Just one word can do it. It can make all the difference between just neutrally reporting what someone said and implying they 'went a bit too far' in what they said:
Here's Norman Smith on Monday's The World at One:
The central message the Chancellor wants voters to take from today is that families will be permanently poorer if the UK votes to leave the EU. The 200 page Treasury analysis, says Mr Osborne, proves conclusively that leaving will not just cost families the equivalent of £4300 pounds but will also cost public services £36 billion in lost revenue or a third of the entire NHS budget. Remain campaigners hope this blunt message will overshadow and trump all other arguments in this referendum and swing undecided voters behind them. Leave supporters have reacted with fury, variously describing the Treasury report as absurd, ludicrous and fanciful. They've pointed to the past forecasting failures of the Treasury most recently in the significant revision in economic outlook between the Autumn statement and the budget. How then they ask could a Treasury forecast for the economy in 2030 be credible?
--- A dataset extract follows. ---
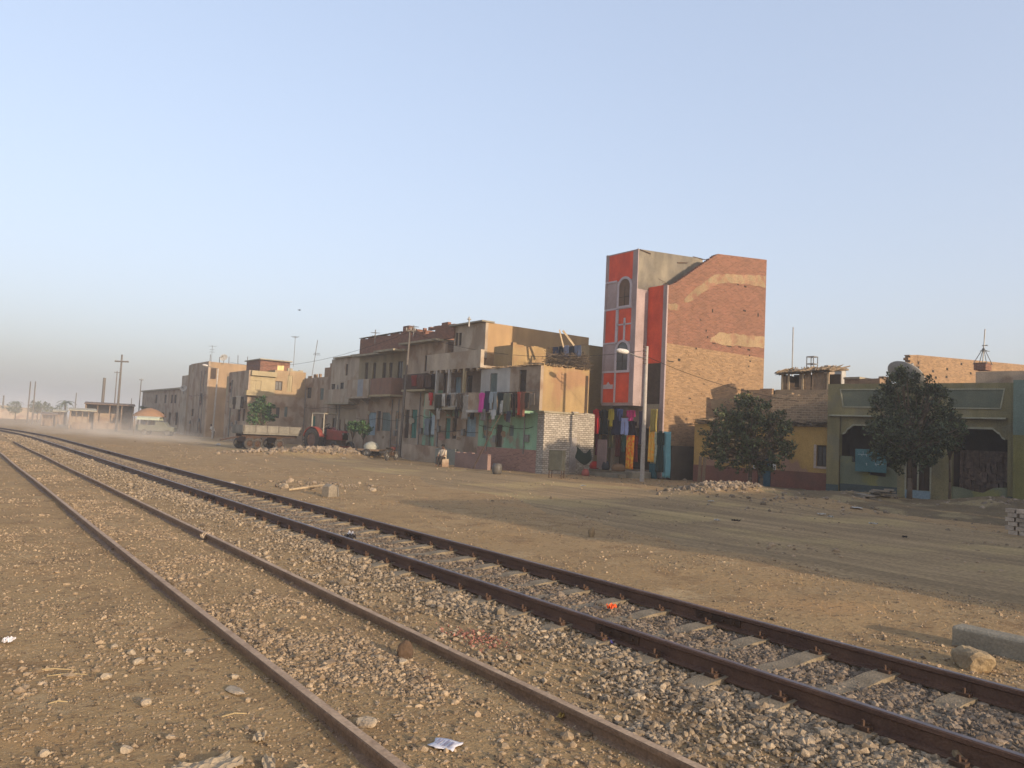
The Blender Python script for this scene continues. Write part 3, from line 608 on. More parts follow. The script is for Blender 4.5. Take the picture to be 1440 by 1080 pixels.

One prominent leave campaigner John Redwood even warned of a conspiracy to mislead voters.
I'd say there was more than one word to object to there. The Chancellor's claims are presented the way he would want them presented..."central message to take" , "cost families" (despite teh bogus figure relating to GDP per household rather than family income impact), and "blunt message" (well blunt people speak the truth don't they?). On the other side we have "reacted with fury" - which is what unstable people with poor ability to study things coolly and calmly do. They can't even get their response are desdcribed adverbially as "variously" , as though it's a kind of emotional spasm rather than a co-ordinated response.